MATERIAL FOR THE TASK:

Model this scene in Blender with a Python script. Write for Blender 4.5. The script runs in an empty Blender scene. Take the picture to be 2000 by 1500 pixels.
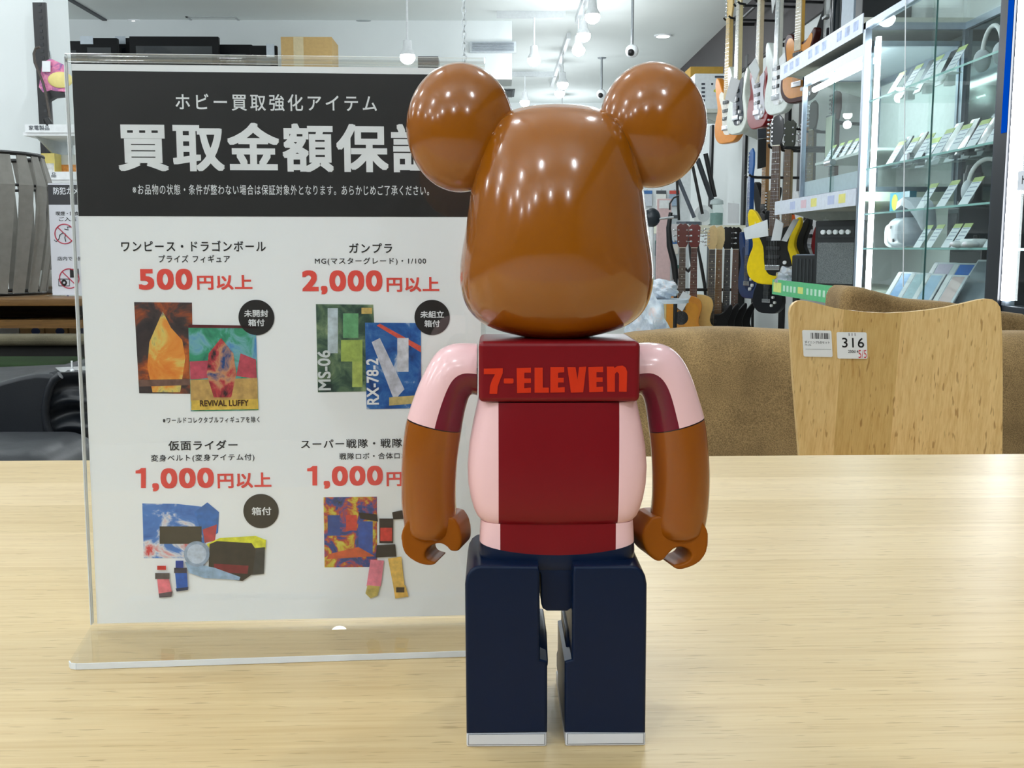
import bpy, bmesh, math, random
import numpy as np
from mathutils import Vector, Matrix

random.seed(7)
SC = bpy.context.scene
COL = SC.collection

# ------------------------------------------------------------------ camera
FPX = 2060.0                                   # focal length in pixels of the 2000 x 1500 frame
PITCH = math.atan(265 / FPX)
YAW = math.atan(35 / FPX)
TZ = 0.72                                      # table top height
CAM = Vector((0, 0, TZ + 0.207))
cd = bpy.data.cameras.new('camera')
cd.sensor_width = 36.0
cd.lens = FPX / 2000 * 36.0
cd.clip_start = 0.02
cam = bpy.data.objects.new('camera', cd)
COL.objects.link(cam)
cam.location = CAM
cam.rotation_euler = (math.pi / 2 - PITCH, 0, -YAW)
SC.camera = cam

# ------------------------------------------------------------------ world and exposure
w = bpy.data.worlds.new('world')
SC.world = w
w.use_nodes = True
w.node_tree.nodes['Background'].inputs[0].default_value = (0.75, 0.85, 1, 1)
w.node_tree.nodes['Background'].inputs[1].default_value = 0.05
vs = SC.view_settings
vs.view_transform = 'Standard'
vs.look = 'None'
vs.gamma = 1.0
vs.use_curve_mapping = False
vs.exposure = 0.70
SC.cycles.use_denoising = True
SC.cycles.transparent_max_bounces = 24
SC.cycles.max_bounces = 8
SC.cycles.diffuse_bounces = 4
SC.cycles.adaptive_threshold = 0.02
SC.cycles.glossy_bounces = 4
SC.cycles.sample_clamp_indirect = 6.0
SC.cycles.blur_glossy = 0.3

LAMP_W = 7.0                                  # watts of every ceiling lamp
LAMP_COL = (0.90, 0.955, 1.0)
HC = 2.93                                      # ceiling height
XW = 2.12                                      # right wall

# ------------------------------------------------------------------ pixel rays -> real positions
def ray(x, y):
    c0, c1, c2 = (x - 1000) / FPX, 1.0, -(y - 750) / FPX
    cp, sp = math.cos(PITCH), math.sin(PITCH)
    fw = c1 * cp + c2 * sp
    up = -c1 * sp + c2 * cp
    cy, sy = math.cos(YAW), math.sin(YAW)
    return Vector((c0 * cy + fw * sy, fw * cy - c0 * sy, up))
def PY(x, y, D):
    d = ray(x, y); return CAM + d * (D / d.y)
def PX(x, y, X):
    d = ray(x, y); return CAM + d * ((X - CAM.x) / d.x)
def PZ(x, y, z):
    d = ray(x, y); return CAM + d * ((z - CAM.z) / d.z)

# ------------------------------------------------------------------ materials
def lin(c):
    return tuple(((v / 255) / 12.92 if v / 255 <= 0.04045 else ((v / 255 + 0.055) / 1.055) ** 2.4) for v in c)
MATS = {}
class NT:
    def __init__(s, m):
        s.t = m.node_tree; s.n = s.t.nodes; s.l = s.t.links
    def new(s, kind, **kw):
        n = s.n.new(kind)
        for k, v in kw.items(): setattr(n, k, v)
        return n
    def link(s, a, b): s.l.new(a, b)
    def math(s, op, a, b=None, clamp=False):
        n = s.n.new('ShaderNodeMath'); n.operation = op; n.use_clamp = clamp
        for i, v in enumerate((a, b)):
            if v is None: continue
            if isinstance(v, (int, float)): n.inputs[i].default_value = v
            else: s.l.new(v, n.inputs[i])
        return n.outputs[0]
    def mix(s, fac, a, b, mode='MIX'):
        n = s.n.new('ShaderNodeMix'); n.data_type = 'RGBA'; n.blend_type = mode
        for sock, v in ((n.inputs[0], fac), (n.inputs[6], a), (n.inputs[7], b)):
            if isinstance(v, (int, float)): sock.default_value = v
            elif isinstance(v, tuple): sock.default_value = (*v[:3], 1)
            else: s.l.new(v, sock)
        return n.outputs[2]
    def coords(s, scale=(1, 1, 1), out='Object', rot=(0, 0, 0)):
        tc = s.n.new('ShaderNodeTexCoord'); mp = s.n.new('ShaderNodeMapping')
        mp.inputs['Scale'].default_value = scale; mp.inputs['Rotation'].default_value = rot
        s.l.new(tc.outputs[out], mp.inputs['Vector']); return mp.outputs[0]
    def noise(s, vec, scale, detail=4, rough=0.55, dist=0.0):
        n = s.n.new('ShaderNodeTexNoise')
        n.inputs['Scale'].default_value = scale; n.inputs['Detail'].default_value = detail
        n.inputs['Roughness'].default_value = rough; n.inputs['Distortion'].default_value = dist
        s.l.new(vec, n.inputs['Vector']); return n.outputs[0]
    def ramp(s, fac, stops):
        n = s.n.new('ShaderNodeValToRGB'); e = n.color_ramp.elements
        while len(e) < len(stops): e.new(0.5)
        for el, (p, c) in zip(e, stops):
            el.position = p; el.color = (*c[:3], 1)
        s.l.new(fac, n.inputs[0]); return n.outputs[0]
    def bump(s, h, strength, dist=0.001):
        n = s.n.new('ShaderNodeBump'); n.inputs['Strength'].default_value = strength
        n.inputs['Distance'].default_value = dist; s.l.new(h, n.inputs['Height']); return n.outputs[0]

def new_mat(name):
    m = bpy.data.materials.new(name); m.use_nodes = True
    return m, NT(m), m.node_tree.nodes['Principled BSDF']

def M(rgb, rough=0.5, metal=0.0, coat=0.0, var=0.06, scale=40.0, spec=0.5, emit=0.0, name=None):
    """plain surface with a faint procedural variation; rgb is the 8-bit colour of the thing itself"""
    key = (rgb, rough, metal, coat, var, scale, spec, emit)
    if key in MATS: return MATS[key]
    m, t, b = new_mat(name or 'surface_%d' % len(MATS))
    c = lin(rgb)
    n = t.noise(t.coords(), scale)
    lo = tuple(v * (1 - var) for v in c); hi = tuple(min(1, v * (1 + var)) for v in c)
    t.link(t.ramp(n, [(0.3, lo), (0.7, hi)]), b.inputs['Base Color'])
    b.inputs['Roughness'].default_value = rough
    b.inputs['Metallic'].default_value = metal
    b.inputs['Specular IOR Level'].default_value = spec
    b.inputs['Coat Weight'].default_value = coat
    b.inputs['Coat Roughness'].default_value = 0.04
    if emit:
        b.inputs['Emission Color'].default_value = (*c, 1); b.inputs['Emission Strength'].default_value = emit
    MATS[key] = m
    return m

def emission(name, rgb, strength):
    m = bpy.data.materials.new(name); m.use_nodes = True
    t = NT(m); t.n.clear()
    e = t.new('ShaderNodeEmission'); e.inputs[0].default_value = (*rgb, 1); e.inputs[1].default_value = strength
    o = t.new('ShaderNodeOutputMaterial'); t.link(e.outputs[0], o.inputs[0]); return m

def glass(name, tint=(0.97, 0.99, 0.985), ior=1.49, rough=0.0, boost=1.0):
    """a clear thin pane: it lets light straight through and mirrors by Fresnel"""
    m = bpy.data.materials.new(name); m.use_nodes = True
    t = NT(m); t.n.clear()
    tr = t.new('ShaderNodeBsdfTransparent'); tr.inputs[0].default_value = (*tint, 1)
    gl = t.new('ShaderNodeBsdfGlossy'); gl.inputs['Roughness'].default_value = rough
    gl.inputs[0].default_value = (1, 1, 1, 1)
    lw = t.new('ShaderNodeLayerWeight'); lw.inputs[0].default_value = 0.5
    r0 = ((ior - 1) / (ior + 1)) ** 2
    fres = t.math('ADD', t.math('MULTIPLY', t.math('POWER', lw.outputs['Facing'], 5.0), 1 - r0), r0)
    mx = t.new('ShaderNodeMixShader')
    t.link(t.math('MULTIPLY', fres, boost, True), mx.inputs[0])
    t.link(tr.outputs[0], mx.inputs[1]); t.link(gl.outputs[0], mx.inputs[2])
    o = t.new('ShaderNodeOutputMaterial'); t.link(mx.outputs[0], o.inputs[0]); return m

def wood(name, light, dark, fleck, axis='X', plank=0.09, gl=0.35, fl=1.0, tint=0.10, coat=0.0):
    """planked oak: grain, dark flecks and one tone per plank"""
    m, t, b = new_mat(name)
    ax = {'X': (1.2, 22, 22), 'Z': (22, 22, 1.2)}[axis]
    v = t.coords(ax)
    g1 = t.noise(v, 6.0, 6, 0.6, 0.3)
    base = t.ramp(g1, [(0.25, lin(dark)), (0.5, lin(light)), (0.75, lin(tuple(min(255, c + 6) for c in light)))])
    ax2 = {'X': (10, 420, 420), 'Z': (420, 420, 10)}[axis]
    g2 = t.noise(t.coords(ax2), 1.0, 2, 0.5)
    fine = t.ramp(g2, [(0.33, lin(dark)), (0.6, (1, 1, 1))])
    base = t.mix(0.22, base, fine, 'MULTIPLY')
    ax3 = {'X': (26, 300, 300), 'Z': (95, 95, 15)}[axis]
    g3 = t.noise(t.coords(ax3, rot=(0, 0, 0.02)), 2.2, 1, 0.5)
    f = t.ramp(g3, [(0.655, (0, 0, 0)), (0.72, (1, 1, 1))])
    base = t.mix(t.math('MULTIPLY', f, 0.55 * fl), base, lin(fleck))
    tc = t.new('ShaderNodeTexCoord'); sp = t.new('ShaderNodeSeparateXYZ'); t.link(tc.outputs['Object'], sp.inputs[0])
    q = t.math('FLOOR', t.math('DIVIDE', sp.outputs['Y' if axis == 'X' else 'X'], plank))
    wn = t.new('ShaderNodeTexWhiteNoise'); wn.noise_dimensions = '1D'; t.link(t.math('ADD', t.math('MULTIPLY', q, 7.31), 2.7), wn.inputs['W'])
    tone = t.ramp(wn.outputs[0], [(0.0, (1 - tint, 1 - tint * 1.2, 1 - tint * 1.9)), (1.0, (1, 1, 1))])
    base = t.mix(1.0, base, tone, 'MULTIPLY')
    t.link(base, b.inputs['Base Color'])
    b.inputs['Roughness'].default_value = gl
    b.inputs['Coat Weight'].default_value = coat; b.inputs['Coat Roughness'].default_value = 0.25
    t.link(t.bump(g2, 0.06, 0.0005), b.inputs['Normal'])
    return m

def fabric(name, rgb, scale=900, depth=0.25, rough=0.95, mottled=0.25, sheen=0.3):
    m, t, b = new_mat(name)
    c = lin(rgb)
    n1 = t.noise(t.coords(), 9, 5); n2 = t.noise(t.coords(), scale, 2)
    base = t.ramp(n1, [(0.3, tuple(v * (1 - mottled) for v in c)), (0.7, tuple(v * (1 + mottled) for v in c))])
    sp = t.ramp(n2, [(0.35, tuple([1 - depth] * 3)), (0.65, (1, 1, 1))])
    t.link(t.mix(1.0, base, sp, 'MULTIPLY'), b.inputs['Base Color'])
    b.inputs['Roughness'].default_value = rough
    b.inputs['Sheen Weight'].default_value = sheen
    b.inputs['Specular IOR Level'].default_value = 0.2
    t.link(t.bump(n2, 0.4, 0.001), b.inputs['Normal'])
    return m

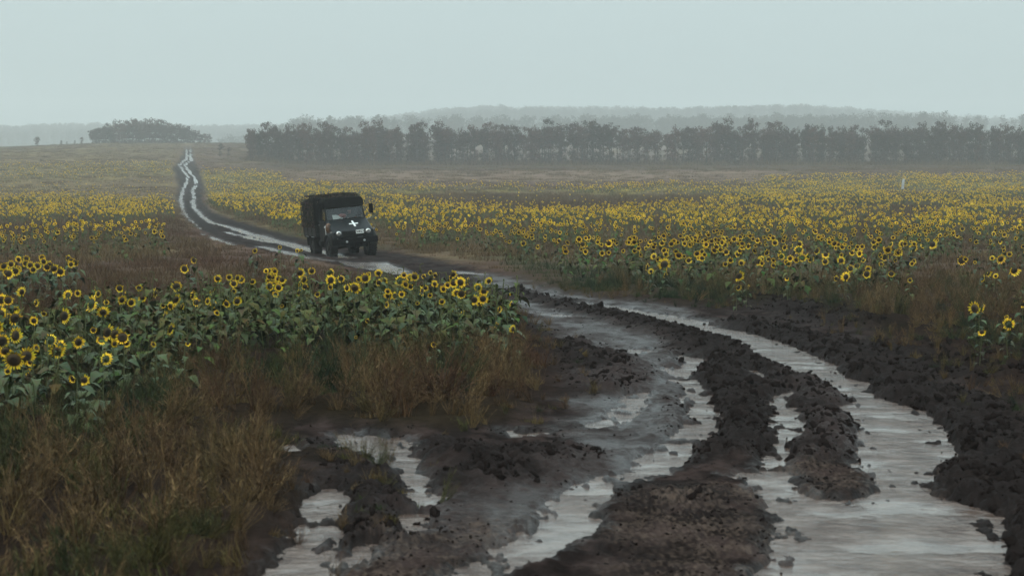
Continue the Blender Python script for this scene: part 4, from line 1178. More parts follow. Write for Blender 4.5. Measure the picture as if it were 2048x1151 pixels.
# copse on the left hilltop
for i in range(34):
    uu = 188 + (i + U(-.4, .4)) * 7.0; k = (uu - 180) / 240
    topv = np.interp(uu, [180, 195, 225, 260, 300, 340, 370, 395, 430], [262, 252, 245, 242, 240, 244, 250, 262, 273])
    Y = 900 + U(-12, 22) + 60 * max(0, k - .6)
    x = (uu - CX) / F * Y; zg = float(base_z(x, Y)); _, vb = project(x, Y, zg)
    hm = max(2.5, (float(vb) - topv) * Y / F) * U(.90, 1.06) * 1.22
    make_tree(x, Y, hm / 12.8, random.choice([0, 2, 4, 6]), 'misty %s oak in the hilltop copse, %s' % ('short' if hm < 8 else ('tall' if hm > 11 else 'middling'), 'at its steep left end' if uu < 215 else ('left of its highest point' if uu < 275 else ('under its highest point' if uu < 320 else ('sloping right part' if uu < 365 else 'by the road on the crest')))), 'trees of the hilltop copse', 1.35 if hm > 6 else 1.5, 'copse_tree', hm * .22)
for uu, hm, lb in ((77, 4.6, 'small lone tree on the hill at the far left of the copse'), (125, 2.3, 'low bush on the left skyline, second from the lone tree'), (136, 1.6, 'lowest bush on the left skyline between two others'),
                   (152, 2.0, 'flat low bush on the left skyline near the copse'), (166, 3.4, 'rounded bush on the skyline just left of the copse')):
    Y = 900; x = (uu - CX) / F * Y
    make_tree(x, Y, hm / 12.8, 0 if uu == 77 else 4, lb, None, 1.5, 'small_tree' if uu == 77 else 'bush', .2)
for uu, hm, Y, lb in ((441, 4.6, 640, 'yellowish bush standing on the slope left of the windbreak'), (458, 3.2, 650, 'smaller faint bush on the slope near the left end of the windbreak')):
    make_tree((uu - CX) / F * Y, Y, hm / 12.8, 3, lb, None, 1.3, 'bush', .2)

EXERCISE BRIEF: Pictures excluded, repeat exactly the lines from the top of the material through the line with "COL = SC.collection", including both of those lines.

TASK OUTPUT:
Model this scene in Blender with a Python script. Write for Blender 4.5. The script runs in an empty Blender scene. Take the picture to be 2000 by 1500 pixels.
import bpy, bmesh, math, random
import numpy as np
from mathutils import Vector, Matrix

random.seed(7)
SC = bpy.context.scene
COL = SC.collection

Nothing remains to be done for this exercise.